Today, so many centuries later, as we invoke the collective memory, we do not merely wish to celebrate our past. On the contrary! A living fatherland offers us endless exemplary episodes that serve above all as inspiration for the present and give us hope for the future.

I wish my election as President of the Republic to be associated with a good time for the life of this country, I hope that favourable breezes may conduct us on the right route, that the Portuguese refresh their hopes and gain the courage and the belief to steer their collective vessel beyond distance, uncertainty and the unknown, to a safe harbour.

I have no doubts that the times are hard. But we have before us a great space of optimism, which is the space of will, courage and determination.

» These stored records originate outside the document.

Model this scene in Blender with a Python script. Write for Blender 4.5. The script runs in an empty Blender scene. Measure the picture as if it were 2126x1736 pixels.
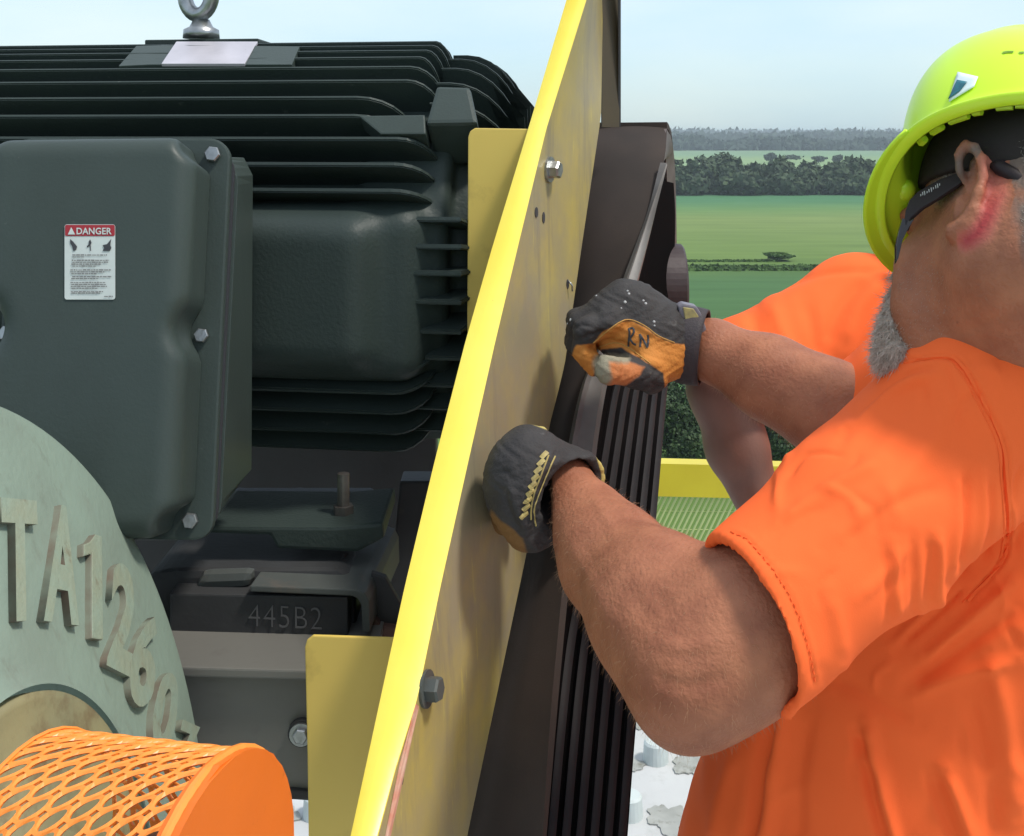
import bpy, bmesh, math, random
import numpy as np
from mathutils import Vector, Matrix
from mathutils.bvhtree import BVHTree
random.seed(7); rng = np.random.default_rng(7)
S = bpy.context.scene
COL = S.collection
R = math.radians
# ------------------------------------------------------------------ camera
# eye at the origin, looking level along +Y; the ground is 30 m below (roof of a tall bin)
F = 2400.0; CX = 1063.0; HY = 275.0            # focal length, axis and horizon in sheet units (2126 x 1736)
cam_d = bpy.data.cameras.new('camera'); cam = bpy.data.objects.new('camera', cam_d); COL.objects.link(cam)
cam.rotation_euler = (R(90), 0, 0)
cam_d.sensor_width = 36; cam_d.lens = 36 * F / 2126; cam_d.shift_y = -(868 - HY) / 2126
cam_d.clip_start = .05; cam_d.clip_end = 60000
S.camera = cam
# ------------------------------------------------------------------ world, sun, exposure
S.view_settings.view_transform = 'Standard'; S.view_settings.look = 'None'
S.view_settings.exposure = 0.0; S.view_settings.gamma = 1.0; S.view_settings.use_curve_mapping = False
SUN_EL, SUN_AZ = 60, 112                         # azimuth clockwise from +Y (towards the right)
W = bpy.data.worlds.new('World'); S.world = W; W.use_nodes = True
nt = W.node_tree; nt.nodes.clear()
def wn(t, **k):
    n = nt.nodes.new(t)
    for a, b in k.items(): setattr(n, a, b)
    return n
sky = wn('ShaderNodeTexSky', sky_type='NISHITA', sun_disc=False, sun_elevation=R(SUN_EL), sun_rotation=R(SUN_AZ), altitude=300, air_density=1.0, dust_density=1.5, ozone_density=1.5)
b1 = wn('ShaderNodeBackground'); b1.inputs[1].default_value = .05; nt.links.new(sky.outputs[0], b1.inputs[0])
tc = wn('ShaderNodeTexCoord'); sep = wn('ShaderNodeSeparateXYZ'); nt.links.new(tc.outputs['Generated'], sep.inputs[0])
rmp = wn('ShaderNodeValToRGB'); nt.links.new(sep.outputs[2], rmp.inputs[0])
e = rmp.color_ramp.elements; e[0].position = 0; e[0].color = (.50, .63, .66, 1); e[1].position = .75; e[1].color = (.68, .74, .80, 1)
m_ = e.new(.06); m_.color = (.56, .70, .74, 1); m_ = e.new(.14); m_.color = (.64, .76, .86, 1); m_ = e.new(.35); m_.color = (.64, .74, .85, 1)
nz = wn('ShaderNodeTexNoise'); nz.inputs['Scale'].default_value = 2.8; nz.inputs['Detail'].default_value = 5
mp = wn('ShaderNodeMapping'); mp.inputs['Scale'].default_value = (1, 1, 3.5); nt.links.new(tc.outputs['Generated'], mp.inputs[0]); nt.links.new(mp.outputs[0], nz.inputs[0])
cr = wn('ShaderNodeValToRGB'); nt.links.new(nz.outputs[0], cr.inputs[0]); cr.color_ramp.elements[0].position = .35; cr.color_ramp.elements[0].color = (.86, .95, 1.03, 1); cr.color_ramp.elements[1].position = .68; cr.color_ramp.elements[1].color = (1.12, 1.07, 1.03, 1)
mx = wn('ShaderNodeMixRGB', blend_type='MULTIPLY'); mx.inputs[0].default_value = 1; nt.links.new(rmp.outputs[0], mx.inputs[1]); nt.links.new(cr.outputs[0], mx.inputs[2])
b2 = wn('ShaderNodeBackground'); b2.inputs[1].default_value = .97; nt.links.new(mx.outputs[0], b2.inputs[0])
ad = wn('ShaderNodeAddShader'); nt.links.new(b1.outputs[0], ad.inputs[0]); nt.links.new(b2.outputs[0], ad.inputs[1])
wo = wn('ShaderNodeOutputWorld'); nt.links.new(ad.outputs[0], wo.inputs[0])
sl = bpy.data.lights.new('sun', 'SUN'); sl.energy = 3.3; sl.angle = R(9); sl.color = (1, .95, .87)
so = bpy.data.objects.new('sun', sl); COL.objects.link(so)
sd = Vector((math.sin(R(SUN_AZ)) * math.cos(R(SUN_EL)), math.cos(R(SUN_AZ)) * math.cos(R(SUN_EL)), math.sin(R(SUN_EL))))
so.rotation_euler = sd.to_track_quat('Z', 'Y').to_euler()

# ------------------------------------------------------------------ helpers
def P(x, y, d): return Vector(((x - CX) / F * d, d, -(y - HY) / F * d))
def px2m(p, d): return p * d / F
def proj(V):
    V = np.asarray(V); return np.stack([CX + F * V[..., 0] / V[..., 1], HY - F * V[..., 2] / V[..., 1]], -1)
def on_plane(x, y, p0, n):
    r = P(x, y, 1.0); return r * (Vector(p0).dot(n) / r.dot(n))
def link(name, me, mat, parent=None, smooth=False, world=None):
    o = bpy.data.objects.new(name, me); COL.objects.link(o)
    if mat is not None:
        for m in (mat if isinstance(mat, (list, tuple)) else [mat]): me.materials.append(m)
    if smooth: me.polygons.foreach_set('use_smooth', [True] * len(me.polygons))
    if parent is not None:
        o.parent = parent; o.matrix_parent_inverse = Matrix.Translation(-parent.location) if parent.type == 'EMPTY' else Matrix.Identity(4)
    return o
def thing(name, label, cat, loc=(0, 0, 0), group=None):
    o = bpy.data.objects.new(name, None); COL.objects.link(o); o.location = loc; o.empty_display_size = .05
    tag(o, label, cat, group); return o
def tag(o, label, cat, group=None):
    o['label'] = label; o['category'] = cat
    if group: o['group'] = group
def mesh(name, V, Fc):
    me = bpy.data.meshes.new(name); me.from_pydata([tuple(v) for v in V], [], Fc); me.update(); return me
def np_mesh(name, V, Q):
    me = bpy.data.meshes.new(name); n = Q.shape[1]
    me.vertices.add(len(V)); me.vertices.foreach_set('co', V.astype(np.float32).ravel())
    me.loops.add(Q.size); me.loops.foreach_set('vertex_index', Q.astype(np.int32).ravel())
    me.polygons.add(len(Q)); me.polygons.foreach_set('loop_start', np.arange(0, Q.size, n, dtype=np.int32))
    me.update(calc_edges=True); return me
def bm_obj(name, bm, mat, parent=None, smooth=False):
    bmesh.ops.recalc_face_normals(bm, faces=bm.faces)
    me = bpy.data.meshes.new(name); bm.to_mesh(me); bm.free(); return link(name, me, mat, parent, smooth)
def prism(name, poly, vec, mat, parent=None, bevel=0, seg=2, smooth=False):
    bm = bmesh.new(); a = [bm.verts.new(p) for p in poly]; v = [Vector(vec)] * len(poly) if not isinstance(vec, list) else vec
    b = [bm.verts.new(Vector(p) + w) for p, w in zip(poly, v)]
    n = len(a); bm.faces.new(a); bm.faces.new(b[::-1])
    for i in range(n): bm.faces.new((a[i], b[i], b[(i + 1) % n], a[(i + 1) % n]))
    bmesh.ops.recalc_face_normals(bm, faces=bm.faces)
    if bevel: bmesh.ops.bevel(bm, geom=bm.edges[:], offset=bevel, segments=seg, affect='EDGES', clamp_overlap=True, profile=.6)
    return bm_obj(name, bm, mat, parent, smooth)
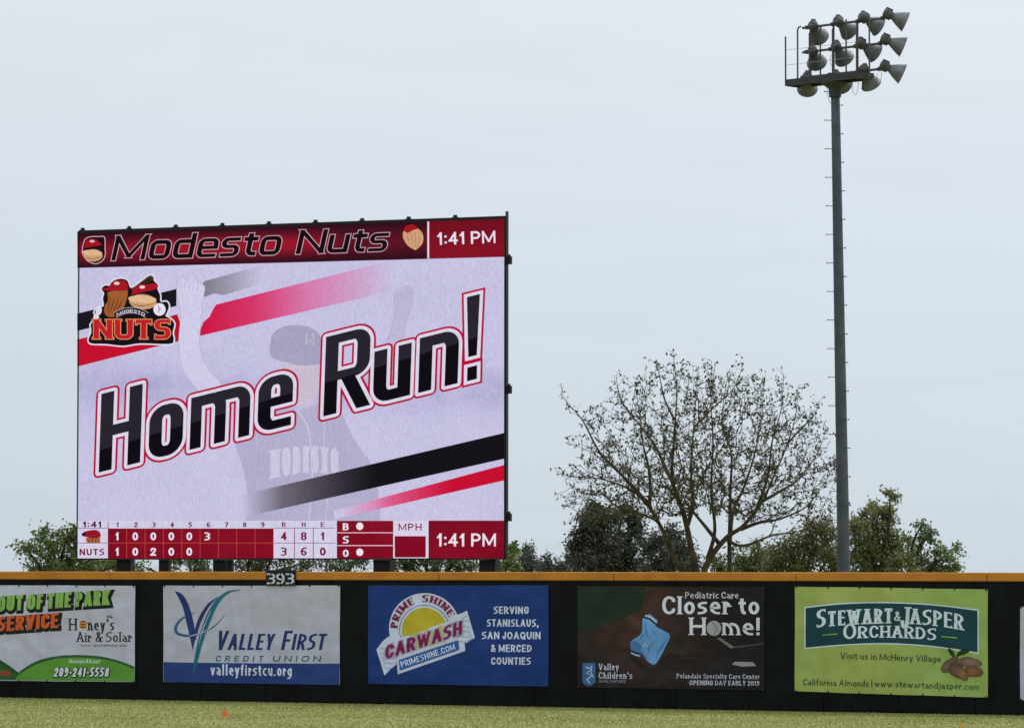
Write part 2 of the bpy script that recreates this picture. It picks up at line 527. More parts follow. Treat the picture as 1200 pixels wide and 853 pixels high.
def ribbon(pts, closed, tx, ty, grow=0.0):
    """left and right edges of a pen stroke; tx: width of uprights, ty: width of level strokes"""
    ax, ay = tx + 2 * grow, ty + 2 * grow
    q = [(x / ax, y / ay) for x, y in pts]
    qq = [q[0]]
    for p in q[1:]:
        if math.hypot(p[0] - qq[-1][0], p[1] - qq[-1][1]) > 1e-5:
            qq.append(p)
    q = qq
    if closed and math.hypot(q[0][0] - q[-1][0], q[0][1] - q[-1][1]) < 1e-5:
        q.pop()
    n = len(q)
    L, Rr = [], []
    for i in range(n):
        def dirn(a, b):
            dx, dy = q[b][0] - q[a][0], q[b][1] - q[a][1]
            l = math.hypot(dx, dy) + 1e-12
            return dx / l, dy / l
        if closed or 0 < i < n - 1:
            d1, d2 = dirn(i - 1, i), dirn(i, (i + 1) % n)
            n1, n2 = (-d1[1], d1[0]), (-d2[1], d2[0])
            mx, my = n1[0] + n2[0], n1[1] + n2[1]
            den = 1 + n1[0] * n2[0] + n1[1] * n2[1]
            den = max(den, 0.42)
            ox, oy = mx / den * .5, my / den * .5
            p = q[i]
        else:
            d = dirn(0, 1) if i == 0 else dirn(n - 2, n - 1)
            sg = -1 if i == 0 else 1
            if abs(d[1]) > 0.3 and abs(d[0]) > 0.12:          # slanted stroke: cut level
                ext = .5 / abs(d[1])
                p = (q[i][0] + sg * d[0] * ext * .6, q[i][1] + sg * d[1] * ext)
                hw = min(.54, .5 / abs(d[1])) + grow * .35 * (1 / abs(d[1]) - 1) / ax
                ox, oy = (-math.copysign(hw, d[1]), 0)
            else:
                p = (q[i][0] + sg * d[0] * .5, q[i][1] + sg * d[1] * .5)
                ox, oy = (-d[1] * .5, d[0] * .5)
        L.append(((p[0] + ox) * ax, (p[1] + oy) * ay))
        Rr.append(((p[0] - ox) * ax, (p[1] - oy) * ay))
    return L, Rr


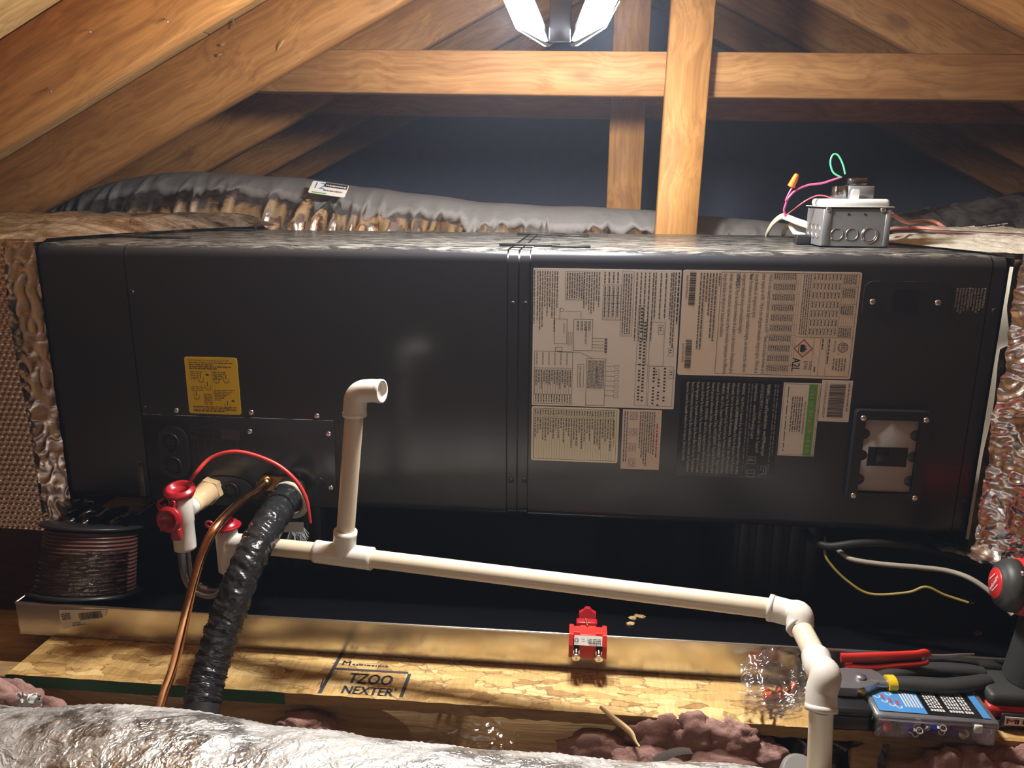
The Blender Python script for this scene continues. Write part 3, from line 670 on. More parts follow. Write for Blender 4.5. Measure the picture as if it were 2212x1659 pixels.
# ---- circuit breaker window
wf = thing('x', 'x', 'x', (0, 0, 0)); bpy.data.objects.remove(wf)
def ring_frame(x0, x1, z0, z1, t, y0, y1, r=.006):
    outer = [(x0+a, z0+b) for a, b in rrect(x1-x0, z1-z0, r, 4)]; inner = [(x0+t+a, z0+t+b) for a, b in rrect(x1-x0-2*t, z1-z0-2*t, r*.6, 4)]
    n = len(outer); mb = MB(); A = [V((x, y0, z)) for x, z in outer]; B = [V((x, y0, z)) for x, z in inner]; C_ = [V((x, y1, z)) for x, z in outer]; D_ = [V((x, y1, z)) for x, z in inner]
    al = A+B+C_+D_
    fs = []
    for k in range(n):
        j = (k+1) % n; fs += [(k, j, n+j, n+k), (k, 2*n+k, 2*n+j, j), (n+k, n+j, 3*n+j, 3*n+k)]
    return mb.add(al, fs)
win = ring_frame(1.3145, 1.4255, .0595, .209, .0145, -.014, .0).build('breaker_window', BLACKP, ah)
MB().bbox(1.3300, 1.412, -.007, .002, .0745, .1945, .002, 2).build('frosted_pane', FROST, win)
for z in (.095, .135, .17):
    for x in (1.3315, 1.4085):
        MB().lathe([(0, 0), (.0085, 0), (.0085, .0072), (0, .0072)], (x, -.0005, z), (0, -1, 0), 18).build('pane_notch', mat('shadow_grey_plastic', (.06, .06, .065), .4), win)
MB().add([(1.34, -.0074, .118), (1.40, -.0074, .118), (1.40, -.0074, .1495), (1.34, -.0074, .1495), (1.346, .0, .123), (1.394, .0, .123), (1.394, .0, .1445), (1.346, .0, .1445)], [(0, 1, 5, 4), (1, 2, 6, 5), (2, 3, 7, 6), (3, 0, 4, 7), (4, 5, 6, 7)]).build('breaker_slot', DARKP, win)
MB().bbox(1.352, 1.372, -.0102, -.004, .1215, .146, .001, 1).build('breaker_toggle', BLACKP, win)
MB().add([(1.3405, -.0076, .1185), (1.3995, -.0076, .1185), (1.3995, -.0076, .149), (1.3405, -.0076, .149)], [(0, 1, 2, 3)]).build('breaker_opening', DARKP, win)
for x, z in ((1.325, .197), (1.4175, .197), (1.324, .0695), (1.417, .0695)): screw(x, z, -.014, parent=win)
# ---- knockout cover plate
mb = MB(); mb.prism([(1.308+a, .3465+b) for a, b in rrect(.1245, .0595, .014, 6)], (0, .001, 0), (1, 0, 0), (0, 0, 1), (0, -.004, 0)); kp = mb.build('knockout_cover', PAINT, ah)
bv = kp.modifiers.new('b', 'BEVEL'); bv.width = .0018; bv.segments = 3; bv.limit_method = 'ANGLE'; bv.angle_limit = 1.
mb = MB(); mb.prism([(1.351+a, .36+b) for a, b in rrect(.036, .0345, .006, 4)], (0, -.003, 0), (1, 0, 0), (0, 0, 1), (0, -.0006, 0)); mb.build('square_knockout', mat('blue_black_plastic', (.006, .007, .012), .3), kp)
screw(1.3215, .375, -.003, parent=kp); screw(1.415, .3755, -.003, parent=kp)
# ---- labels
DOWN, RIGHT, ZUP = (0, 0, -1), (1, 0, 0), (0, 0, 1)
def label_part(name, x0, x1, z0, z1, m, desc, r=.003, y=-.0002, rot=True):
    o = MB().prism([(x0+a, z0+b) for a, b in rrect(x1-x0, z1-z0, r, 3)], (0, y, 0), (1, 0, 0), (0, 0, 1), (0, -.0006, 0)).build(name, m, ah); o['label'] = desc
    p = Print((x0, y-.0006, z1), DOWN, RIGHT, .0002) if rot else Print((x0, y-.0006, z0), RIGHT, ZUP, .0002)
    return o, p
# rating plate (u runs down 0..H, v runs right 0..W)
LB, q = label_part('rating_label', 1.041, 1.303, .2545, .418, PAPER2, 'cream rating label with red flame diamond')
W_, H_ = .262, .1635
q.bars(.003, .010, .054, .0195, INK, 30); q.text('Model DSFUPW0366AA', .008, .005, .0048, INK, .036)
q.bars(.107, .010, .154, .0195, INK, 26); q.text('Serial V25I1A1459', .113, .005, .0048, INK, .03)
for k, (l, e) in enumerate(((.02, 1), (.105, 1), (.10, 1), (.065, 1), (.055, .8), (.118, 1), (.118, 1))): q.words(.004, .0535-k*.0046, .004+l, .0022, INKG, e, .005)
q.box(.0025, .057, H_-.0035, .259, .0006, INK)
T_ = ['TAmin is the required minimum room area in m²/ft² / TAmin est la surface minimale de la', 'pièce requise en m²/ft². / Mrel is the refrigerant releasable charge in kg/oz. / Mrel est la',
      'charge libérable de réfrigérant en kg/oz.', 'Note: For minimum room areas at higher installation heights, see instructions for different', 'refrigerant releasable charge and installation heights.',
      "REMARQUE: Pour les surfaces minimales de la pièce à des hauteurs d'installations plus", 'élevées, voyez les instructions relatives aux surfaces minimales requises pour les différentes', "charges libérables de réfrigérant et hauteurs d'installation."]
for k, (t, v, wd) in enumerate(zip(T_, (.1275, .1175, .107, .099, .0885, .0795, .0695, .0605), (.154, .153, .067, .152, .092, .154, .156, .098))): q.text(t, .0045, v, .0085, INK, wd)
for t, v, wd in (('REMARQUE:', .0795, .0185), ('Note:', .099, .0095)): q.text(t, .0048, v, .0085, INK, wd)
for k in range(13): q.rect(.0025, .1345+k*.0033, .1585 if k > 0 else .158, .1345+k*.0033+.0003, INK)
for c in range(11): q.rect(.0025+c*.0157, .1345, .0025+c*.0157+.0003, .1745, INK)
for k in range(10):
    for c in range(10): q.words(.0035+c*.0157, .1355+k*.0033, .0035+c*.0157+.009, .0016, INKG, 1, .003)
for k in range(4): q.words(.004, .1785+k*.0032, .096, .0015, INKG, 1, .004)
for k in range(9): q.rect(.0025, .192+k*.0053, .099, .192+k*.0053+.0003, INK)
for c in range(8): q.rect(.0025+c*.0138, .192, .0025+c*.0138+.0003, .2345, INK)
for k in range(8):
    for c in range(7): q.words(.0035+c*.0138, .1935+k*.0053, .0035+c*.0138+.009, .002, INKG, 1, .003)
for k in range(7): q.rect(.0025, .236+k*.0032, .099, .236+k*.0032+.0003, INK)
for c in (.022, .048, .082, .099): q.rect(c, .186 if c > .09 else .236, c+.0004, .258, INK)
for k in range(6):
    for c in (.004, .024, .05, .084): q.words(c, .237+k*.0032, c+.014, .0016, INKG, 1, .004)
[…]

I am proud of my country and of its history. For all we have endured as a people. We have experienced great moments, one might even say moments of glory, but also moments of difficulty and anguish. But we are here. When we needed to – and we have needed to quite often – we mobilised our best efforts and succeeded. I am convinced that we will succeed once again.

Today, as we did yesterday, we will prove that we can overcome the tyranny of resignation and the constraints of pessimism. I, personally, am profoundly convinced that our determination is greater that any melancholy, that our hope is stronger than any resignation, that our ambition overcomes any despondency. I know that like me the Portuguese will not be resigned to a lesser fate.

In the history of peoples it is never too late to achieve our dream and fulfil hope. It is never too late provided we are strong and united, provided we are proud of what we are and provided we know what we want to be.

What the high points in history have taught us is that we are people marked by dissatisfaction. Let us be marked by the ambition to achieve more and greater things. Let us be marked by the idea that we are agents of history, lords of our destiny. We are a people capable of overcoming the difficulties at testing times.

The Portuguese can count on me.

I am here to serve the Portuguese and to serve Portugal.